During the period that young people struggle to affirm their own identities, it is important that the impassioned students are not left alone to dictate how other people should form theirs. Student involvement in awareness campaigns like the STARS poster creates a polarizing dynamic that none of the students have earned (even if they do wear blackface for Halloween), and a responsible and more experienced elder should have been consulted on the strength of their message (if they did have help from the faculty, they should have had better help).

STARS asserts that every ethnic group is “a culture, not a costume.” Truer still, a costume is a false identity, sometimes emulating the idea of an individual. Stereotypical ideas about race in America continue to alienate people—no matter how removed from the stereotypes we become—especially young people determined to establish their identities by swimming against the current of those stereotypes. Unfortunately, the STARS poster series comes up short in that the images presented as offensive do not match the importance of the message they tried to convey.

And despite the systemic inequality that minorities have experienced in America, the victimhood that the students in these posters appear to embody does nothing to create the ideal dynamic for learning cultural sensitivity. While initiatives like the STARS poster series can help deter people from behaving inappropriately, the paralytic affect that this deterrence can have suppresses ignorance instead of teaching people to shed it like…well…a bad costume.

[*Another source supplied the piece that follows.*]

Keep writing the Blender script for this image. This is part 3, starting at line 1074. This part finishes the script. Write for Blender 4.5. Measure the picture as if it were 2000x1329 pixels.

This article will likely not make a difference for the millions of students gearing up for a weekend of fun. Perhaps the discord among students as it relates to cultural misrepresentation on Halloween is as much a part of the American college landscape as rush week for fraternities and sororities. But if students are going to continue to take it upon themselves to teach their peers about multi-cultural awareness, there is still a lot of work to be done.